Na outra conversa, Michael dá mais detalhes das operações: “Ele (Glaidson) tem sessenta pessoas que ele usa CNPJ, CPF e tudo pra poder não ter vínculo”. O corretor revela ainda que o grupo criou uma corretora de criptoativos própria no exterior para facilitar as transações: “Foi aberta lá no Uruguai com o pastor da igreja que é amigo dele”.

Por fim, Michael confirma que, embora garanta aos clientes que os lucros são advindos de compra e venda de criptomoedas, a empresa atua de modo diferente na prática.

“Trinta por cento do dinheiro que paga os investidores é de bitcoin. Os outros de outros negócios. Ele tem euro”. O interlocutor responde, surpreso: “Ele não tem só a cripto?” O corretor demonstra, então, receio sobre os rumos do diálogo: “Não sei como é com os telefones”. Mas, mesmo assim, começa a enumerar supostos investimentos de Glaidson, como participação em portos e até importação e exportação de carros. “Leva via criptomoeda e desembaraça no meio do porto pra não ter imposto, entendeu?”, explica.

Acusado de homicídio

Na última quarta-feira, Glaidson foi indiciado pela Polícia Civil como mandante do atentado contra Nilson Alves da Silva, de 44 anos, ocorrida em Cabo Frio em março de 2021.

Para a 126ª DP (Cabo Frio), responsável pelas investigações sobre o caso, o ex-garçom encomendou a morte do concorrente, que também trabalhava com investimentos em criptoativos, depois que a vítima “espalhou a notícia” de que ele seria preso pela PF, aconselhando clientes a retirarem valores aportados junto à GAS Consultoria.

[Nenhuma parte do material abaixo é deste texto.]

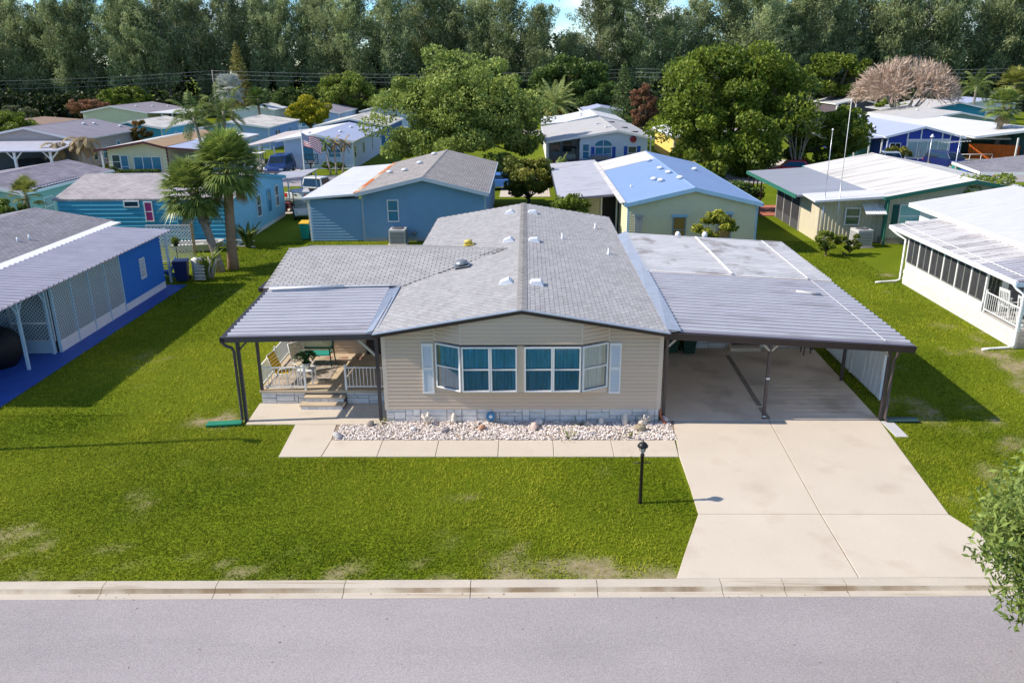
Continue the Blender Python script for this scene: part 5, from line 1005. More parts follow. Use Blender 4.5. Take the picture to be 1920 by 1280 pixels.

De acordo com a Polícia Civil, Glaidson determinou que Thiago de Paula Reis, “pessoa de sua extrema confiança”, contratasse os executores do crime. A proximidade entre os dois é reforçada por uma visita feita por Thiago ao patrão na cadeia, poucos dias após a prisão.

Após receber a ordem, Thiago negociou com Rodrigo Silva Moreira, Fabio Natan do Nascimento, Chingler Lopes Lima e Rafael Marques Gonçalves Gregório para que cometessem o assassinato.

Fabio e Chingler também são acusados pela morte do investidor Wesley Pessano Santarém, em agosto, na cidade vizinha de São Pedro da Aldeia, também na Região dos Lagos. O rapaz, de 19 anos, foi executado em um Porsche avaliado em R$ 440 mil. Segundo a Polícia Civil, as investigações prosseguem para identificar se Glaidson também foi o mandante do assassinato de Pessano, que se apresentava nas redes sociais como investidor de criptomoedas.